**Stated task**
Skip the pictures, please, and write out exactly the lines from the opening of the data through the line containing "SC.camera = cam".

Start

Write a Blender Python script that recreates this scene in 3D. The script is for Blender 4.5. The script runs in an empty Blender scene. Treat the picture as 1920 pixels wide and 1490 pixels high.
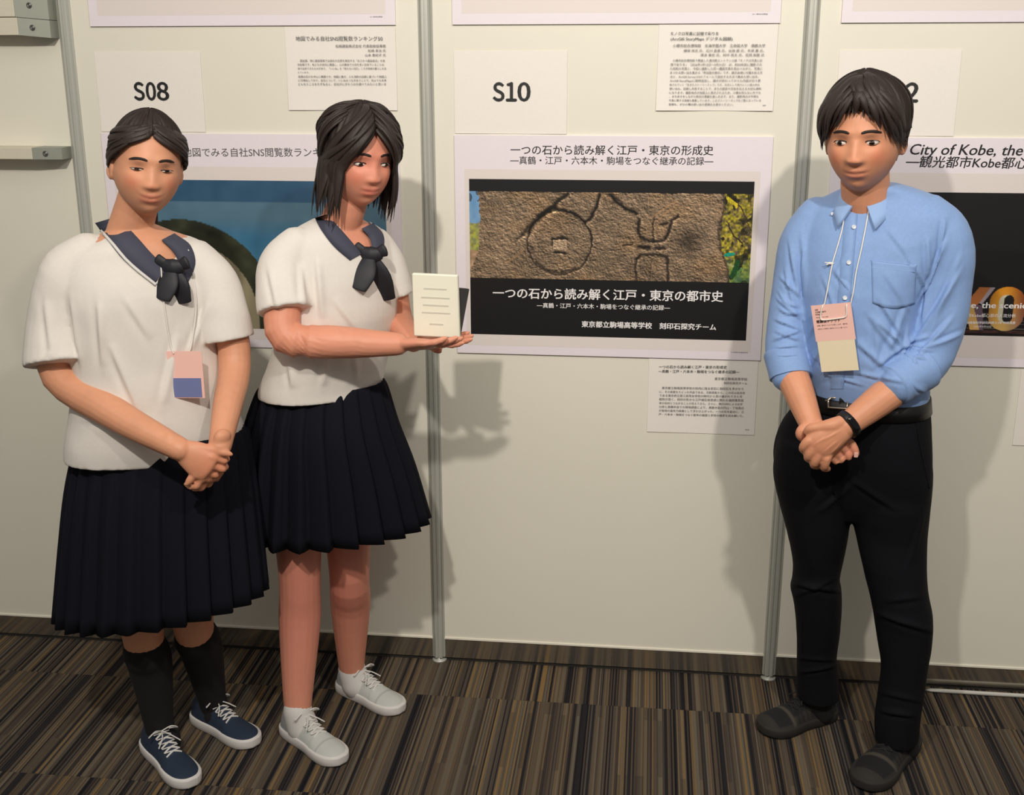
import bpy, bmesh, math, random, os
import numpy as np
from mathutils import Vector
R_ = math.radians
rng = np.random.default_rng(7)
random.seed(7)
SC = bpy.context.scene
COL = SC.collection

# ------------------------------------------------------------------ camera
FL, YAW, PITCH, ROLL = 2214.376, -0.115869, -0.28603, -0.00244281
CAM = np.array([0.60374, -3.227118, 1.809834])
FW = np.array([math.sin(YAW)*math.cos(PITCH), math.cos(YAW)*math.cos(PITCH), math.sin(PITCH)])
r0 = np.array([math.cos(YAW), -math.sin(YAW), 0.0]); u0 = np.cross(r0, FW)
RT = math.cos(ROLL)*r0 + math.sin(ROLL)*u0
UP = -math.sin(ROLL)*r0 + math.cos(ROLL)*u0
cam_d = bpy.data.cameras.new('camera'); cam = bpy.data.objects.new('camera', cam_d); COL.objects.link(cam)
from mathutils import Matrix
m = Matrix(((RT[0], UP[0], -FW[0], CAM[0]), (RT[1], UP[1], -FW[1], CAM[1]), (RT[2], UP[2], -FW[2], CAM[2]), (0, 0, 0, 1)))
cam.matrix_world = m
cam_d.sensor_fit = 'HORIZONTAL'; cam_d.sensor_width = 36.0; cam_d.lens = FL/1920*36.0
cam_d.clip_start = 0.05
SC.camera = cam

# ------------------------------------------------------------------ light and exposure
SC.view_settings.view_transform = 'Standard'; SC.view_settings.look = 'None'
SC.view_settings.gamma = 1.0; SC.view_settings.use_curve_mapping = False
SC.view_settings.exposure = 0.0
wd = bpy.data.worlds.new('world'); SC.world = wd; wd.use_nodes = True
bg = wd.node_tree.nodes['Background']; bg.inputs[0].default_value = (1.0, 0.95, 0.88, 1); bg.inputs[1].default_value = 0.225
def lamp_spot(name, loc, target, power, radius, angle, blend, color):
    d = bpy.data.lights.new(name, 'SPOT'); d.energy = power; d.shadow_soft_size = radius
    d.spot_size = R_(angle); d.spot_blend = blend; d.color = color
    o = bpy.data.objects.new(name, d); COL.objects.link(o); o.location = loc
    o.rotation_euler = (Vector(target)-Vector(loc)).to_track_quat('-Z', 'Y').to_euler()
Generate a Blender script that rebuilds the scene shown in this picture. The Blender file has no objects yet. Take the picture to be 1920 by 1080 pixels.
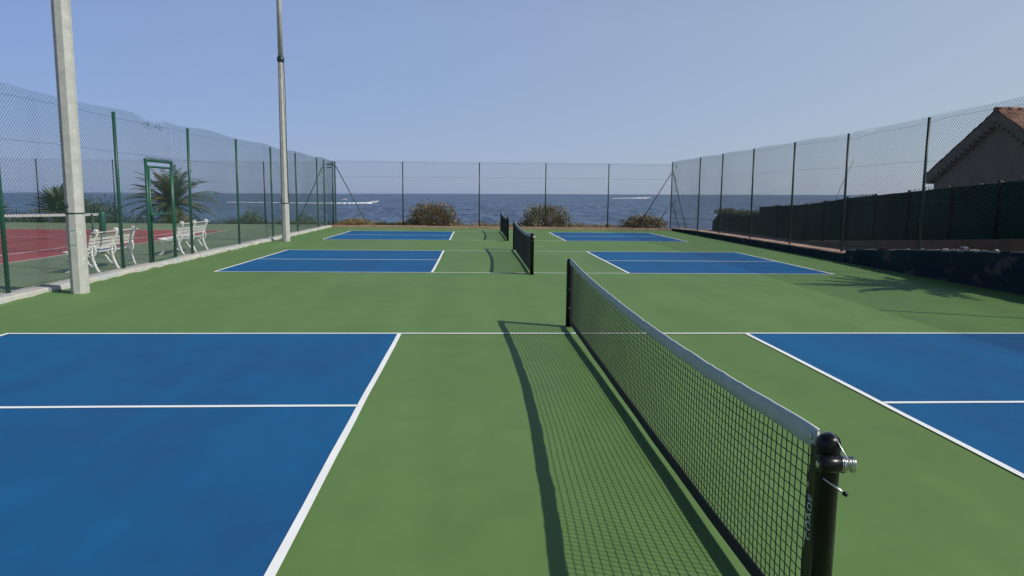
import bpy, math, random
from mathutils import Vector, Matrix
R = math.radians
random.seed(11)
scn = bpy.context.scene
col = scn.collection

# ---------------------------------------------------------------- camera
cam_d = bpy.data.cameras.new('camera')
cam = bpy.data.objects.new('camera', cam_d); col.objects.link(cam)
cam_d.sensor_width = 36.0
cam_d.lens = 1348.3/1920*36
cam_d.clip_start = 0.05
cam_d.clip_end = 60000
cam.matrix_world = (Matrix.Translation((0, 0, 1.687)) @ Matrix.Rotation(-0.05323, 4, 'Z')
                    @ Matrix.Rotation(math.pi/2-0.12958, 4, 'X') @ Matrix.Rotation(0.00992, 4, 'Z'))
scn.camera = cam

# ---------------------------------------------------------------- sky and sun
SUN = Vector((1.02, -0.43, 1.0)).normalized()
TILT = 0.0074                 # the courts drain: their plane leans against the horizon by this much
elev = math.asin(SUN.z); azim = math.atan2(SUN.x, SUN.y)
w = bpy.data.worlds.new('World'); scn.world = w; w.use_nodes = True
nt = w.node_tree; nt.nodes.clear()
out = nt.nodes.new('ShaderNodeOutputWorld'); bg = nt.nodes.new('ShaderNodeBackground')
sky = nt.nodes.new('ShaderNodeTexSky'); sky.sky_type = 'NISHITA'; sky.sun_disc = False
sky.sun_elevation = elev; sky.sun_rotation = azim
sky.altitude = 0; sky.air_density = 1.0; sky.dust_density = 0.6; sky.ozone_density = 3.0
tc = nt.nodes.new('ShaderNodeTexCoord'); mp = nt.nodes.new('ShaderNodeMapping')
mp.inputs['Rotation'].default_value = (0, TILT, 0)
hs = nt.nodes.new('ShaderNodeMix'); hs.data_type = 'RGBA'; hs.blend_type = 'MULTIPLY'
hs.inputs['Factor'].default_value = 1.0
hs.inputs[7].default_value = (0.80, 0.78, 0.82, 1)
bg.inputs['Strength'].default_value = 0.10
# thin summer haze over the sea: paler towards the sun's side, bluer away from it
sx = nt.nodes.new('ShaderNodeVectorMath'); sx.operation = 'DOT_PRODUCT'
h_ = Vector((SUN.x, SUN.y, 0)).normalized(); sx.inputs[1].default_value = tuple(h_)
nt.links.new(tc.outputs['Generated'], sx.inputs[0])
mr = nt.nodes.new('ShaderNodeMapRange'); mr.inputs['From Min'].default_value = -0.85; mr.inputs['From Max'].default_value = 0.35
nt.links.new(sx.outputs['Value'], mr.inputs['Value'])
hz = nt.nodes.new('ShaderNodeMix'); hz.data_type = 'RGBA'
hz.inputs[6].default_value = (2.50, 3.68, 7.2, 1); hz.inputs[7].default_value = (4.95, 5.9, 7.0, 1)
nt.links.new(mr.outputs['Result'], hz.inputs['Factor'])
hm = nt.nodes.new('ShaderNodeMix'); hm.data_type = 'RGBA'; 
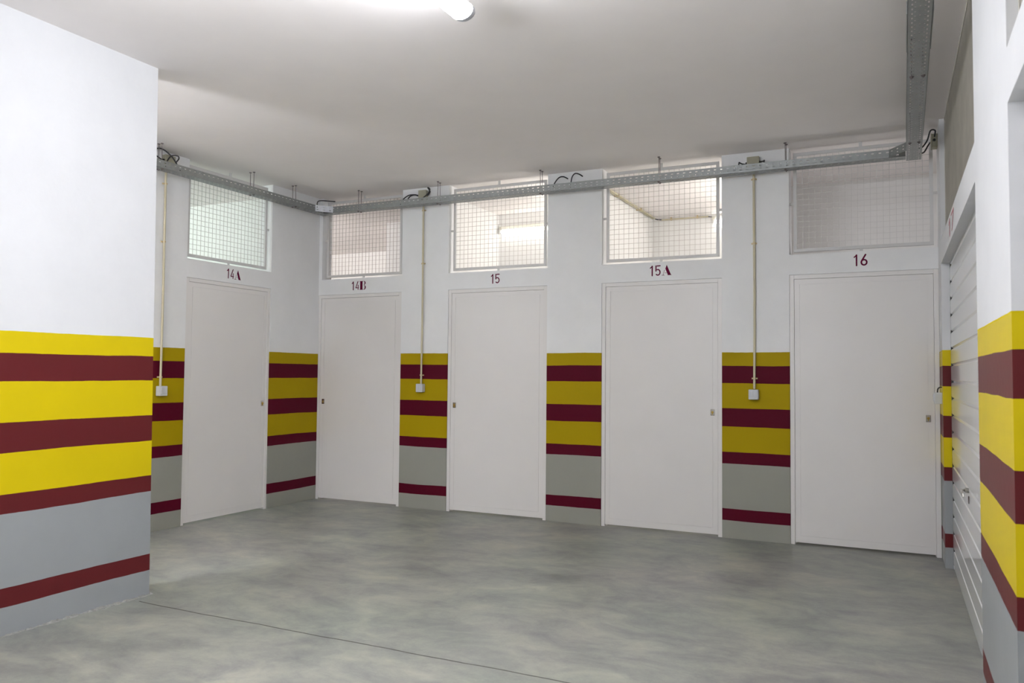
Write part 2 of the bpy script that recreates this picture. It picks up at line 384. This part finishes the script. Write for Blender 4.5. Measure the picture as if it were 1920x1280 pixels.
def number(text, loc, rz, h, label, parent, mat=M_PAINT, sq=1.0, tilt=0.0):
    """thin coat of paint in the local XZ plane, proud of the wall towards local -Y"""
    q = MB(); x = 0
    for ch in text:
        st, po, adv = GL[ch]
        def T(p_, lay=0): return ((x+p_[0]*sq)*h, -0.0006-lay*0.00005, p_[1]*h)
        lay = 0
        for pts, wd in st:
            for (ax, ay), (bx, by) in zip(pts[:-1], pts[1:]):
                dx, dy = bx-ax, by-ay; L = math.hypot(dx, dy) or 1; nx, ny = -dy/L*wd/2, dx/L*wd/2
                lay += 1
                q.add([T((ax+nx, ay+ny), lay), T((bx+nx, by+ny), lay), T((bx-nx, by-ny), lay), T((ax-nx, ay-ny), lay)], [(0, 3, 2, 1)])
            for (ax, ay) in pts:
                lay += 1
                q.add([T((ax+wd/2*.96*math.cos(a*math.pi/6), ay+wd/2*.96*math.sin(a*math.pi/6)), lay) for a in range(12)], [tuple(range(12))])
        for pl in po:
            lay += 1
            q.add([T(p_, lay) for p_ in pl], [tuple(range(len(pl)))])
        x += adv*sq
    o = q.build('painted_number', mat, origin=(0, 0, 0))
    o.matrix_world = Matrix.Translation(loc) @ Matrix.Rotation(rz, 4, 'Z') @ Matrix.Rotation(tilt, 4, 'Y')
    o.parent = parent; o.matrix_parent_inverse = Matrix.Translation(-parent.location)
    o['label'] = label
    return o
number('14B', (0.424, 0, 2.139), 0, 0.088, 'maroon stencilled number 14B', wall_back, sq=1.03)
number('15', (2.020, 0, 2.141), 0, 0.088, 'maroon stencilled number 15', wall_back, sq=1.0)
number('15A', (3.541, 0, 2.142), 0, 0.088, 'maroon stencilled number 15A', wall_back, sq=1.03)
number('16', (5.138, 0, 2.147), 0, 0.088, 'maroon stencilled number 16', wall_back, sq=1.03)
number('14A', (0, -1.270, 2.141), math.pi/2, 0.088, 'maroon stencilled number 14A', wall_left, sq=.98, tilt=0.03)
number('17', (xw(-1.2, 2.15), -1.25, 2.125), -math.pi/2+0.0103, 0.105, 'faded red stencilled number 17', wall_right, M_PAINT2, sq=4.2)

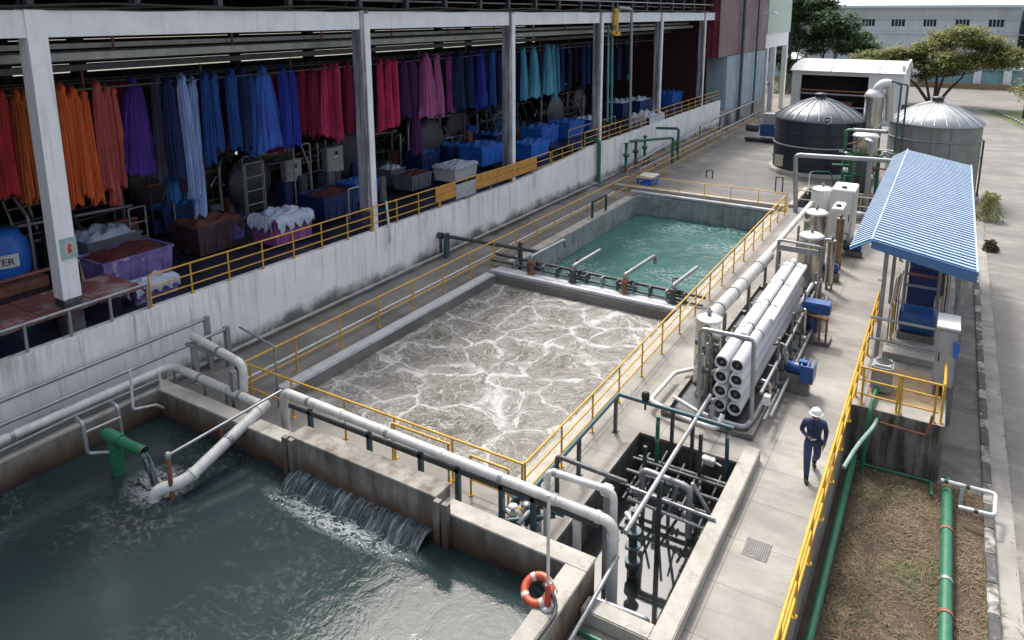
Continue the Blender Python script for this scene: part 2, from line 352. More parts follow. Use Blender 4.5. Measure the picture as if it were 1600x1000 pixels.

End

**Complete output**
Write a Blender Python script that recreates this scene in 3D. The script is for Blender 4.5. The script runs in an empty Blender scene. Treat the picture as 1920 pixels wide and 1490 pixels high.
import bpy, bmesh, math, random, os
import numpy as np
from mathutils import Vector
R_ = math.radians
rng = np.random.default_rng(7)
random.seed(7)
SC = bpy.context.scene
COL = SC.collection

# ------------------------------------------------------------------ camera
FL, YAW, PITCH, ROLL = 2214.376, -0.115869, -0.28603, -0.00244281
CAM = np.array([0.60374, -3.227118, 1.809834])
FW = np.array([math.sin(YAW)*math.cos(PITCH), math.cos(YAW)*math.cos(PITCH), math.sin(PITCH)])
r0 = np.array([math.cos(YAW), -math.sin(YAW), 0.0]); u0 = np.cross(r0, FW)
RT = math.cos(ROLL)*r0 + math.sin(ROLL)*u0
UP = -math.sin(ROLL)*r0 + math.cos(ROLL)*u0
cam_d = bpy.data.cameras.new('camera'); cam = bpy.data.objects.new('camera', cam_d); COL.objects.link(cam)
from mathutils import Matrix
m = Matrix(((RT[0], UP[0], -FW[0], CAM[0]), (RT[1], UP[1], -FW[1], CAM[1]), (RT[2], UP[2], -FW[2], CAM[2]), (0, 0, 0, 1)))
cam.matrix_world = m
cam_d.sensor_fit = 'HORIZONTAL'; cam_d.sensor_width = 36.0; cam_d.lens = FL/1920*36.0
cam_d.clip_start = 0.05
SC.camera = cam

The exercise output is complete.